Directed by Sydney Pollack.

Starring Harrison Ford, Julia Ormond, and Greg Kinnear.

Sony Nickelodeon.

By Kamal Swamidoss
Staff Reporter

Iwent to see Sabrina at the cinema because of its actors and because the story seemed interesting. I left the film with a new respect for the actors and a lot of questions about the story. It's basically a love story, complemented by classic comedy undercurrents. Julia Ormond plays the title role, the daughter of the chauffeur of a very wealthy New York family. In this family are two sons, Linus and David, played by Harrison Ford and Greg Kinnear.

When the story starts Sabrina is in love with David, the less business-minded of the two brothers, but David barely knows who she is. Sabrina's dad sends her to Paris to help her forget him. After she "finds" herself in Paris and comes back to New York, David is stunned by the woman she has become. The problem is that he's now engaged to another woman even though Sabrina hasn't completely gotten over him.

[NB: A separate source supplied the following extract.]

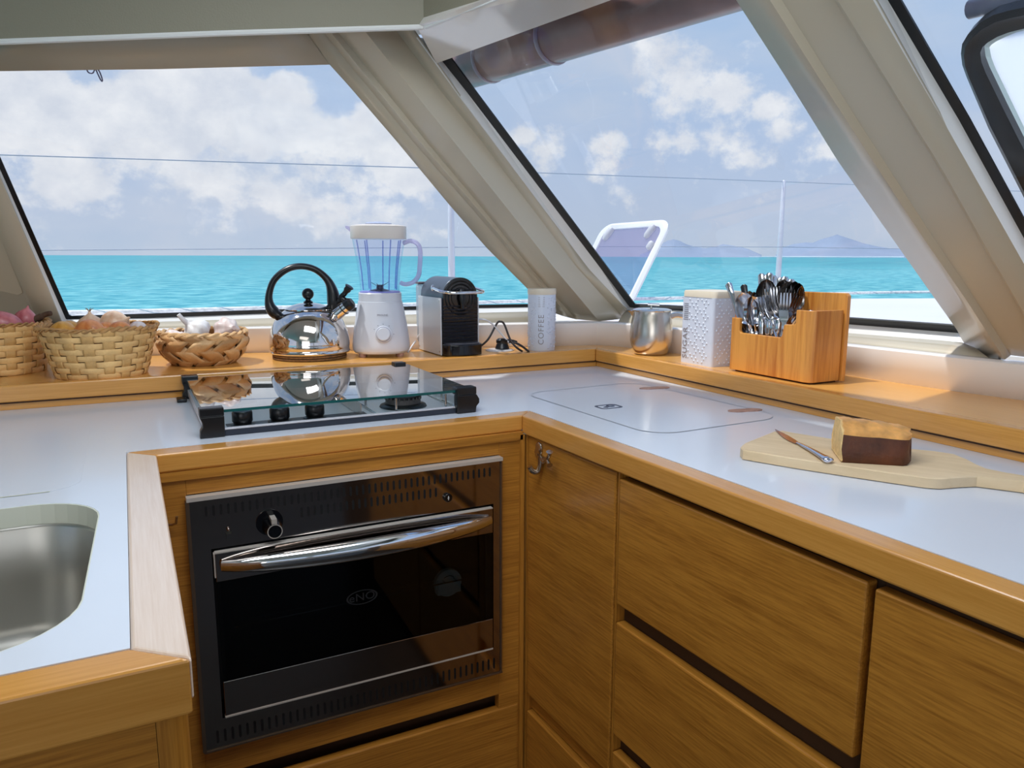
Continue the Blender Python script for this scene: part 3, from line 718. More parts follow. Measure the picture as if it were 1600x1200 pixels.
for za, zb in ((.624, .850), (.375, .590), (.02, .34)):
    mb = MB(); rbox(mb, FV, .027, .319, .7885, za, zb); mb.build('drawer', m_oak_y, cb, world=True, smooth=0, bevel=.003)
cc = runit('end_cabinet', 'oak cabinet with a plain door at the near end of the right-hand run', 'cabinet', .80, 1.5)
mb = MB(); rbox(mb, .028, .5, .7967, 1.9, .02, .862); mb.build('carcass', m_dark_gap, cc, world=True, smooth=0)
mb = MB(); rbox(mb, FV, .027, .798, 1.35, .02, .847); mb.build('door', m_oak_y, cc, world=True, smooth=0, bevel=.003)
# ---- left arm cabinet under the sink
cs = thing('sink_cabinet', 'oak cabinet under the sink with a rounded corner post', 'cabinet', (-.3, .9, 0))
mb = MB(); mb.box(XL, -.004, .632, .65, .02, .850); mb.build('front_panel', m_oak_x, cs, world=True, smooth=0)
mb = MB(); mb.box(-.002, .016, .65, 1.32, .02, .862); mb.build('side_panel', m_oak_z, cs, world=True, smooth=0)
mb = MB(); pts = [(-.0035, .632), (.006, .631), (.014, .634), (.0195, .640), (.0215, .648), (.0215, .665), (-.0035, .665)]
mb.hexa([(x, y, .02) for x, y in pts], [(x, y, .862) for x, y in pts]); mb.build('corner_post', m_oak_z, cs, world=True, smooth=50)
mb = MB(); mb.box(XL, -.004, .65, .67, .02, .85); mb.build('carcass', m_dark_gap, cs, world=True, smooth=0)

# ---- double coat hook on the corner door
hk = thing('coat_hook', 'dark bronze hook with a clover-shaped back plate on the corner cabinet door', 'hook', (.72, 1.27, .8))
def hp_(px, py, off): return Pp(px, py, (ORG+DV*(FV-off)+Vector((0, 0, .8)), DV))
mb = MB(); cpt = hp_(842, 705, 0)
for (px, py, r) in ((842, 701, .0135), (840, 708, .0115)):
    p = hp_(px, py, .002); mb.sphere(p, r, 18, 10, (.28, 1, 1))
mb.build('back_plate', m_hook, hk, world=True)
mb = MB(); mb.tube(smoothpath([hp_(847, 716, .004), hp_(850, 722, .012), hp_(858, 712, .020), hp_(859, 706, .022)], 6), [.004]*18+[.007], 10)
mb.tube(smoothpath([hp_(850, 716, .006), hp_(856, 720, .018), hp_(859, 727, .022)], 6), [.004]*12+[.006], 10); mb.build('upper_hook', m_hook, hk, world=True)
mb = MB(); mb.tube(smoothpath([hp_(845, 712, .005), hp_(844, 728, .006), hp_(840, 737, .010), hp_(832, 736, .020), hp_(827, 729, .026)], 6), [.0055]*24+[.006], 10); mb.build('lower_hook', m_hook, hk, world=True)
# small catch on the stile left of the oven
lh = MB(); lh.tube([Py(258, 819, FY-.004), Py(268, 820, FY-.008), Py(275, 818, FY-.014), Py(276, 807, FY-.016)], .0022, 8)
tag(lh.build('cabin_hook', m_hook), 'small bent metal hook screwed to the oak left of the oven', 'hook')

# ---- hob
HX0, HX1, HY0, HY1 = .107, .629, 1.402, 1.835
hb = thing('gas_hob', 'stainless gas hob with black knobs under a raised tinted glass cover', 'hob', (.368, 1.61, .9))
mb = MB()
mb.box(HX0+.004, HX1-.004, HY0+.010, HY1-.004, .9005, .906)
mb.box(HX0+.002, HX0+.012, HY0+.01, HY1-.004, .906, .922); mb.box(HX1-.012, HX1-.002, HY0+.01, HY1-.004, .906, .922)
mb.box(HX0+.004, HX1-.004, HY1-.012, HY1-.004, .906, .926); mb.box(HX0+.010, HX1-.010, HY0+.008, HY0+.014, .9105, .9145)
mb.box(HX0+.004, HX1-.004, HY0+.006, HY0+.012, .9105, .913)
mb.build('steel_tray', mat('satin_steel_tray', (214, 212, 216), .3, .45), hb, world=True, smooth=0, bevel=.001)
mb = MB(); mb.box(HX0+.03, HX1-.03, HY0+.004, HY0+.012, .9005, .9105); mb.build('front_strip', mat('blue_black_strip', (34, 40, 52), .4), hb, world=True, smooth=0)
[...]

As David starts to fall for Sabrina, Linus engineers a solution to make the original engagement stick. He decides to take David out of the picture and to woo Sabrina himself. It's a really complicated idea on paper (reminiscent of Seinfeld's "roommate switch"), but executing it proves to be even more so. I'll talk about this later, but first let me discuss my new respect for the film's actors.

One of the main reasons I went to see Sabrina was to see Greg Kinnear perform in a new medium. I had seen him a couple of times on his television show Talk Soup, and I've seen every one of his Eagle commercials. He seemed like a funny enough guy to get me interested in seeing how he'd do in this film. I wasn't disappointed. I was surprised to see that his character didn't have a lot of screen time, though.

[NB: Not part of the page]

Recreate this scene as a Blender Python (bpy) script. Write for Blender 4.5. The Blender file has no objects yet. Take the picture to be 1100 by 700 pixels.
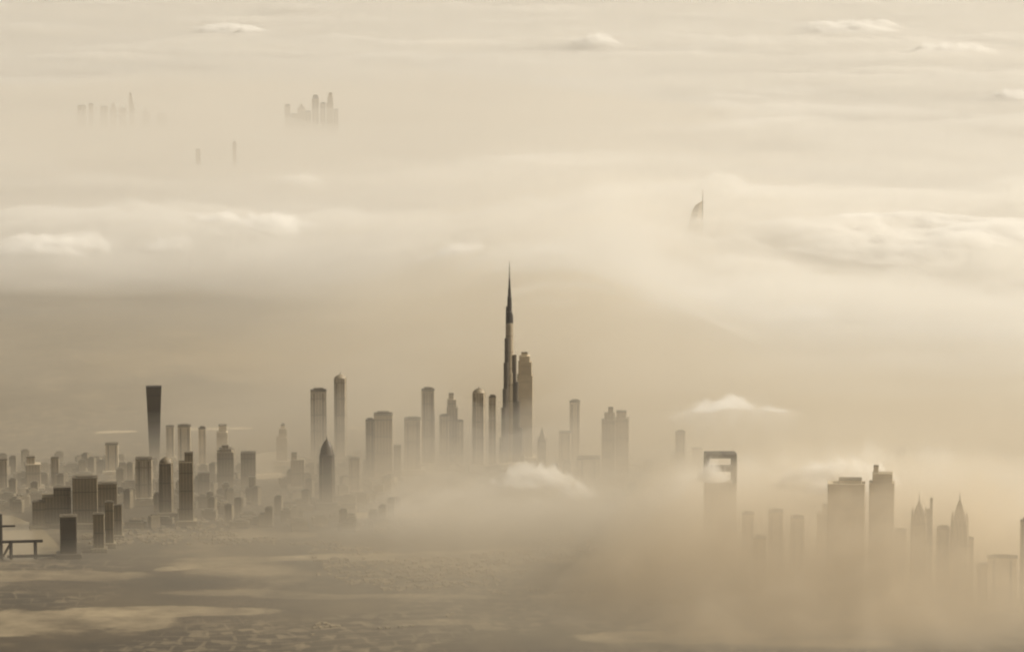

Harrison Ford has shown a knack for comedy in several of his previous films. He maintains that the Indiana Jones flicks were comedies, and you can't dispute that he was funny in the Star Wars films. But this knack has developed into downright skill in Sabrina. It's been refined, and has become more sophisticated. He also maintains the abstractness of Linus, his ability to appear stone-cold or heart-warming without revealing his true intentions.

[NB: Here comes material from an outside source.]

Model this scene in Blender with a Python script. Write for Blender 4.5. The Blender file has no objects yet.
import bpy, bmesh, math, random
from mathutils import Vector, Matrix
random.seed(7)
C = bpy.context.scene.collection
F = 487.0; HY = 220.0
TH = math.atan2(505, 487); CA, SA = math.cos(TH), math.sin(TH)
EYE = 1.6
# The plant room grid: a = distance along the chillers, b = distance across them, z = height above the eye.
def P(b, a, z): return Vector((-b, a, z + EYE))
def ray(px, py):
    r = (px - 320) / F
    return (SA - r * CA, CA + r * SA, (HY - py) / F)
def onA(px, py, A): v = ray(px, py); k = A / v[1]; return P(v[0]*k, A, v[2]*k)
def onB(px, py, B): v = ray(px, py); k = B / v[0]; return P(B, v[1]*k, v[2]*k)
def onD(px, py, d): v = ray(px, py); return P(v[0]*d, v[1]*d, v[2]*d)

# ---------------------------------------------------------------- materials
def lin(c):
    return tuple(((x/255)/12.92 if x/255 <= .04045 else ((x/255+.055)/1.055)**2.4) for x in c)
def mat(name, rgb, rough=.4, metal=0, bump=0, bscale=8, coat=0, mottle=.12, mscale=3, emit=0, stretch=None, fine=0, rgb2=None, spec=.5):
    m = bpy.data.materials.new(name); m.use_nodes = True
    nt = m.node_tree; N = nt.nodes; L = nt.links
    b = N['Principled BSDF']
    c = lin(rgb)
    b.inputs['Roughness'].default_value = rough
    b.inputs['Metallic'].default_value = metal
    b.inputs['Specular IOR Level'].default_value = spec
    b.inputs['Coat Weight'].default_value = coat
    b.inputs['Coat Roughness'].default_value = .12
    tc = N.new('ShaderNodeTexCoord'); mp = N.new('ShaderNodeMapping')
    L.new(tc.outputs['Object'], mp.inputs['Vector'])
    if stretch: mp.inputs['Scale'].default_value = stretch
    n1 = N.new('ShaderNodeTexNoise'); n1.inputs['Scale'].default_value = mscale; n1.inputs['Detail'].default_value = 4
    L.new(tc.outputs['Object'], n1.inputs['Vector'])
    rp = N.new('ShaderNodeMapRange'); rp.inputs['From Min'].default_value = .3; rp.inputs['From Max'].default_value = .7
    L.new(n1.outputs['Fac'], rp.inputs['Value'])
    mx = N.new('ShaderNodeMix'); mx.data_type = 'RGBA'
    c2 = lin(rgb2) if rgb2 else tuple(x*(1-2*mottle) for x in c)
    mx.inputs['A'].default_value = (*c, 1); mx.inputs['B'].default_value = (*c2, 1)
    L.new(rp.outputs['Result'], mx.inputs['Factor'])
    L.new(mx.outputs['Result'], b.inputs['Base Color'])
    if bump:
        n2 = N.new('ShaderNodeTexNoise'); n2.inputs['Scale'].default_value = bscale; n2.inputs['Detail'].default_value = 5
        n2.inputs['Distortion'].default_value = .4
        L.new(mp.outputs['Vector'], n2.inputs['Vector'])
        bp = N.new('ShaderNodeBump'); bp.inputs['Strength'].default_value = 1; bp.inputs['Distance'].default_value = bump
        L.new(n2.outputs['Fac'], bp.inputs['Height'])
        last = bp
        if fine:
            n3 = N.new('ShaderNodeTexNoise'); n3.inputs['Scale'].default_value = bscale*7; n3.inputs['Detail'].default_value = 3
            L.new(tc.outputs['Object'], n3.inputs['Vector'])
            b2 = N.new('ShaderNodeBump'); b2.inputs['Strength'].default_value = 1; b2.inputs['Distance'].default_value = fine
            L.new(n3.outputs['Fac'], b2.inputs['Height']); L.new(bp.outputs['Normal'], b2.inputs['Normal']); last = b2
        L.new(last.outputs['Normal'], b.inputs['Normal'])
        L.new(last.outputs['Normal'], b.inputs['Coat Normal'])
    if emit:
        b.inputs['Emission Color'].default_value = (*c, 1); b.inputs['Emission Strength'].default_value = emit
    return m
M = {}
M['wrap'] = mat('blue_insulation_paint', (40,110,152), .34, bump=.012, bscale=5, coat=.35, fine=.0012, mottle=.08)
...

I had only seen Julia Ormond once before, in First Knight last summer. I thought her performance was convincing but certainly not outstanding. But she's great in Sabrina. She plays a challenging part (she has to transform among three scenes from an awkward girl to a captivating young woman) with subtlety and fire. This time Ormond is definitely outstanding, adding to the deep tone present throughout much of the film.

Ormond and Ford play their characters with such complexity that it was really hard for me to tell how they felt toward each other at any given moment. If I were just reading their lines from the script, I would probably be puzzled, but the spin induced by their unique performances amplified the effect. I was constantly wondering about their intentions and their feelings toward each other. This was good; it made for refreshingly difficult characters. By the way, I hadn't seen the original, and I didn't know how it would end until it ended, and then I found myself questioning the ending.

Sabrina was an entertaining film. I thoroughly enjoyed the actors' performances, especially those of Ormond and Ford, even though they often intensified the inherently difficult story. In fact, I think that's the main reason I enjoyed the film. In the vast majority of today's films, it's too easy to determine each character's feelings and motives based on his/her actions and expressions. It's much more interesting to have a story and performances to puzzle over. Sure, this raises a lot of questions about why the story unfolds in the way it does, but then the viewer is left thinking about all of the possibilities presented by a complex performance at each critical point in the story. If Linus is saying this in this context and in this tone, what can I say about how he feels toward Sabrina? I was asking myself this type of question throughout the film, and I liked it.